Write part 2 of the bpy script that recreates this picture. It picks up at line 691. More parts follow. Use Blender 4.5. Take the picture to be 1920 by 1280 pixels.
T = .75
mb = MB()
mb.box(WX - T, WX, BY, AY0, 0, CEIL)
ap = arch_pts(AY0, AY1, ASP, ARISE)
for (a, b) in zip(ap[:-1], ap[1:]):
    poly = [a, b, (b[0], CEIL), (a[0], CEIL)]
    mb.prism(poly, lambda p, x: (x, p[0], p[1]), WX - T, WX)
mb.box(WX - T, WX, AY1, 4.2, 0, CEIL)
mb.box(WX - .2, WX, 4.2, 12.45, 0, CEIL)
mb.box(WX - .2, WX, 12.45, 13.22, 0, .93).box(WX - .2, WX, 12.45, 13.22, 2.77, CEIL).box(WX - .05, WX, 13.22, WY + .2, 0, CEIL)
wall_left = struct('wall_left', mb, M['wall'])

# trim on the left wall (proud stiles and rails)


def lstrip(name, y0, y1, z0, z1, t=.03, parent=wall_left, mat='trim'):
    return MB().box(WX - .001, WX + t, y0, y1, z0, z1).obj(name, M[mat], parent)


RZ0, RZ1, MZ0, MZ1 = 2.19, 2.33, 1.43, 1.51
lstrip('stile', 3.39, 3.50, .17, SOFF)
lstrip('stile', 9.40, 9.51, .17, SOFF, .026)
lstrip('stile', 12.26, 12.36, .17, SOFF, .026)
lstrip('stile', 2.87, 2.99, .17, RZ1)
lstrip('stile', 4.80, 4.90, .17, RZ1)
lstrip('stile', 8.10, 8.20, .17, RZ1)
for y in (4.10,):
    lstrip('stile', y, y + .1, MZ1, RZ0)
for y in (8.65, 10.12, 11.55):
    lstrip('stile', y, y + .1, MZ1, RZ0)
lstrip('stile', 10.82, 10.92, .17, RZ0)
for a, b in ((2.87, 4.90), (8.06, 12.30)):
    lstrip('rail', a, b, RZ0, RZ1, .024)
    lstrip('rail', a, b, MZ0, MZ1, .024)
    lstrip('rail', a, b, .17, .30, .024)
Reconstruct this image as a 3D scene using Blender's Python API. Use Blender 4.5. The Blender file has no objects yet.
::::
Brief: Starting at the first line of the entries above, please extract each line up to and including the line with "wall_left = struct('wall_left', mb, M['wall'])", unchanged, and add nothing.

Reply:
Write part 2 of the bpy script that recreates this picture. It picks up at line 691. More parts follow. Use Blender 4.5. Take the picture to be 1920 by 1280 pixels.
T = .75
mb = MB()
mb.box(WX - T, WX, BY, AY0, 0, CEIL)
ap = arch_pts(AY0, AY1, ASP, ARISE)
for (a, b) in zip(ap[:-1], ap[1:]):
    poly = [a, b, (b[0], CEIL), (a[0], CEIL)]
    mb.prism(poly, lambda p, x: (x, p[0], p[1]), WX - T, WX)
mb.box(WX - T, WX, AY1, 4.2, 0, CEIL)
mb.box(WX - .2, WX, 4.2, 12.45, 0, CEIL)
mb.box(WX - .2, WX, 12.45, 13.22, 0, .93).box(WX - .2, WX, 12.45, 13.22, 2.77, CEIL).box(WX - .05, WX, 13.22, WY + .2, 0, CEIL)
wall_left = struct('wall_left', mb, M['wall'])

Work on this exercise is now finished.